Pero si esta bacanal de egolatría es insufrible en situaciones de normalidad, se vuelve especialmente grotesca e indigestible cuando las tragedias sacuden la vida de la gente. El espectáculo de estos días es el ejemplo más sangrante de ello: mientras miles de personas luchan por salvar sus bosques, granjas, animales, casas e incluso vidas, ante la voracidad de terribles incendios, los políticos se entretienen tirándose los trastos los unos a los otros, en un ejercicio del "y tú más" que da un enorme, inmenso y repugnante asco. Dicho con claridad: tienen más prisa para intentar sacar un provecho electoral de la tragedia de los incendios, que al buscar unidades, coordinar esfuerzos y encontrar soluciones. Y no se salva nadie. Que si la culpa es de Sánchez y su gobierno en precario, que si lo es del PP, y sus autonomías de pacotilla, y por el camino llegan al paroxismo dialéctico, mientras demuestran su ineficacia como gestores públicos.

Tan absortos por el globo de su magna importancia, que no se dan cuenta de hasta qué punto se han vuelto auténticos extraterrestres, tan alejados de la ciudadanía como parásitos de ella

De todos los ejemplos vergonzosos que podrían llenar este artículo, me quedo con los menos ruidosos —en el sentido de que algunos políticos se han dedicado auténticas barbaridades—, pero más significativos: el comportamiento de Feijóo y el de Yolanda Díaz. Los dos casos son de libro. En el primero, el líder de la oposición y aspirante a la presidencia aprovecha desde el primer minuto de la tragedia para hacer declaraciones y tuits acusatorios contra el ejecutivo socialista, en lugar de hacer aquello que sería deseable: llamar al presidente y ponerse a su disposición.

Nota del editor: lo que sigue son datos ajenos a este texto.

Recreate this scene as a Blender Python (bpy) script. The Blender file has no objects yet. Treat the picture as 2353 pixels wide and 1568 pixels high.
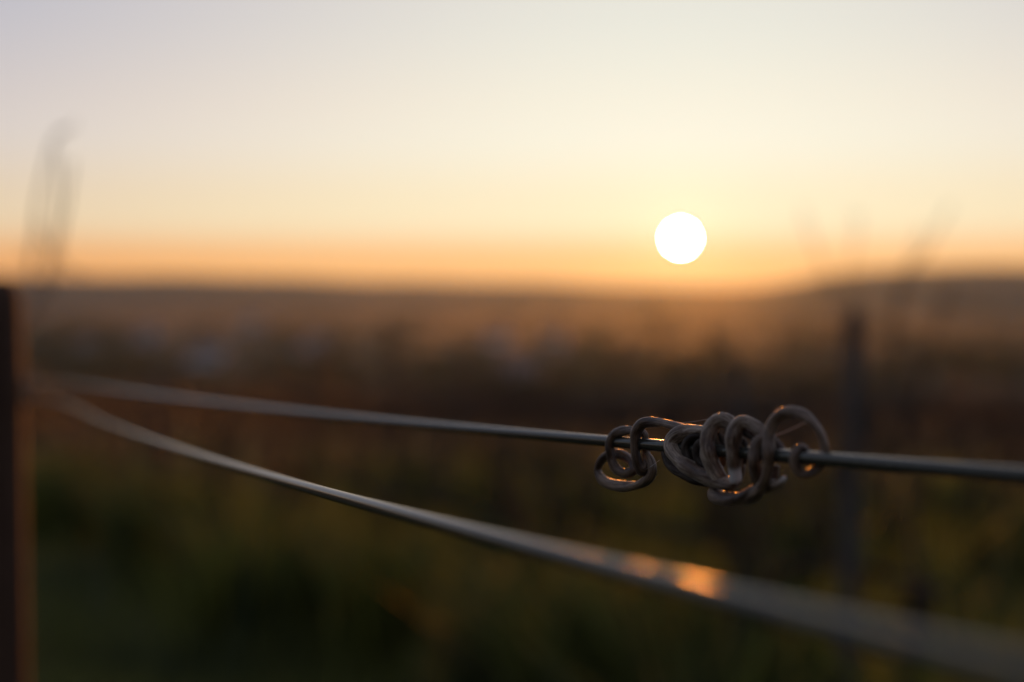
import bpy, math, random
import numpy as np
from mathutils import Vector, Matrix, noise

random.seed(7)
rng = np.random.default_rng(7)
SC = bpy.context.scene
COL = SC.collection

# ------------------------------------------------------------------ camera
DF = 0.2917                       # distance the lens is focused at (m)
CAMZ = 1.0
PITCH = math.radians(2.17)        # camera looks slightly down
cam_d = bpy.data.cameras.new('camera')
cam = bpy.data.objects.new('camera', cam_d)
COL.objects.link(cam)
cam.location = (0, 0, CAMZ)
cam.rotation_euler = (math.pi / 2 - PITCH, 0, 0)
cam_d.sensor_width = 36
cam_d.lens = 50
cam_d.clip_start = 0.005
cam_d.clip_end = 60000
cam_d.dof.use_dof = True
cam_d.dof.focus_distance = DF
cam_d.dof.aperture_fstop = 7.0
SC.camera = cam

# ------------------------------------------------------------------ sky and sun
SUN_AZ = math.radians(6.75)       # right of +Y
SUN_EL = math.radians(1.95)
world = bpy.data.worlds.new('World')
SC.world = world
world.use_nodes = True
wn, wl = world.node_tree.nodes, world.node_tree.links
bg = wn['Background']
sky = wn.new('ShaderNodeTexSky')
sky.sky_type = 'NISHITA'
sky.sun_disc = False
sky.sun_elevation = SUN_EL
sky.sun_rotation = SUN_AZ
sky.altitude = 200
sky.air_density = 0.5
sky.dust_density = 1.0
sky.ozone_density = 1.0
def vmath(op, a, b):
    x = wn.new('ShaderNodeVectorMath'); x.operation = op
    for s, v in ((0, a), (1, b)):
        if hasattr(v, 'links'): wl.new(v, x.inputs[s])
        else: x.inputs[s].default_value = v
    return x.outputs['Value'] if op == 'DOT_PRODUCT' else x.outputs['Vector']
# bright film response of the sky: c / (c + a)
SKA = (2.4, 3.2, 2.23)
comp = vmath('DIVIDE', sky.outputs[0], vmath('ADD', sky.outputs[0], SKA))
wtc = wn.new('ShaderNodeTexCoord')
wsep = wn.new('ShaderNodeSeparateXYZ'); wl.new(wtc.outputs['Generated'], wsep.inputs[0])
wmr = wn.new('ShaderNodeMapRange'); wmr.inputs[1].default_value = 0.0; wmr.inputs[2].default_value = 0.25
wl.new(wsep.outputs[2], wmr.inputs[0])
wr = wn.new('ShaderNodeValToRGB'); e = wr.color_ramp.elements      # dusty air low over the horizon
wr.color_ramp.interpolation = 'EASE'
stops = [(0.0, (1.0, 0.50, 0.20)), (0.056, (1.06, 0.59, 0.245)), (0.20, (1.05, 0.96, 0.69)), (0.44, (1.04, 1.065, 0.92)), (0.78, (0.965, 1.07, 0.98)), (1.0, (0.945, 1.055, 0.995))]
while len(e) < len(stops): e.new(0.5)
for el_, (p_, c_) in zip(e, stops): el_.position = p_; el_.color = (*c_, 1)
wl.new(wmr.outputs[0], wr.inputs[0])
# milky veil added to the high sky, brightens the tendril from above
wmr2 = wn.new('ShaderNodeMapRange'); wmr2.interpolation_type = 'SMOOTHSTEP'; wmr2.inputs[1].default_value = 0.18; wmr2.inputs[2].default_value = 0.6
wl.new(wsep.outputs[2], wmr2.inputs[0])
veil = wn.new('ShaderNodeVectorMath'); veil.operation = 'SCALE'; veil.inputs[0].default_value = (0.17, 0.15, 0.125); wl.new(wmr2.outputs[0], veil.inputs['Scale'])
skyc = vmath('MULTIPLY', vmath('ADD', vmath('MULTIPLY', comp, wr.outputs[0]), veil.outputs[0]), (10.0,) * 3)
# the sun's own disc, as one sees it standing over the hills
sdir = Vector((math.sin(SUN_AZ) * math.cos(SUN_EL), math.cos(SUN_AZ) * math.cos(SUN_EL), math.sin(SUN_EL)))
wdot = vmath('DOT_PRODUCT', vmath('NORMALIZE', wtc.outputs['Generated'], (0, 0, 0)), tuple(sdir))
wgt = wn.new('ShaderNodeMath'); wgt.operation = 'GREATER_THAN'; wl.new(wdot, wgt.inputs[0]); wgt.inputs[1].default_value = math.cos(math.radians(0.36))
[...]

Qué hace falta, qué necesitan, qué tenemos que hacer... la conciencia del esfuerzo colectivo ante el drama. Después de Feijóo, y marcado el camino, la hilera de peperos lo siguen con la estridencia pertinente. Un coro de gallinas cluecas. Y en el otro lado, el otro coro desafina con la misma inmoralidad, con la hilera de socialistas compitiendo a ver quién la arma más gorda. Es entonces cuando aparece Yolanda Díaz y se convierte en el paradigma de toda esta miseria.

Pongo la lupa. Galicia sufre unos incendios terribles. Yolanda Díaz es gallega. Es, también, vicepresidenta del Gobierno. Como tal, no ha ido ninguna vez a pie de fuego, al lado de los bomberos y la gente, pero se ha plantado en Galicia para encabezar una manifestación contra el presidente de la Xunta. Por el camino, abre micrófono, acusa al gobierno gallego de entregar la lucha contra los incendios a las privadas —se equivoca, en Galicia, los 3000 bomberos son públicos—, y se queda tan feliz después de haber hecho el gesto más revulsivo de aprovechamiento político de la tragedia. ¿Realmente no se da cuenta de la inoportunidad de querer sacar rédito político mientras el fuego sigue devorando hectáreas? Ya se sabe que a Sumar le fue muy mal en Galicia en las últimas elecciones, que está en una carrera desesperada con Podemos, y que su figura es ahora desangelada. Quizás por eso actúa a la desesperada, pero si cree que este tipo de gestos le dan votos y relevancia, es que no ha entendido nada.

Esta es la cuestión: la sobredosis de importancia que se dan los políticos, convencidos de que sus dificultades y su futuro personal tienen alguna significación para la realidad de la gente. Pero cuando los incendios desbocados devoran vidas, este espectáculo de egolatría se vuelve inmoral. Es a pie de fuego donde tendrían que estar los que dicen representar al pueblo. A pie de fuego, y no a pie de micrófono.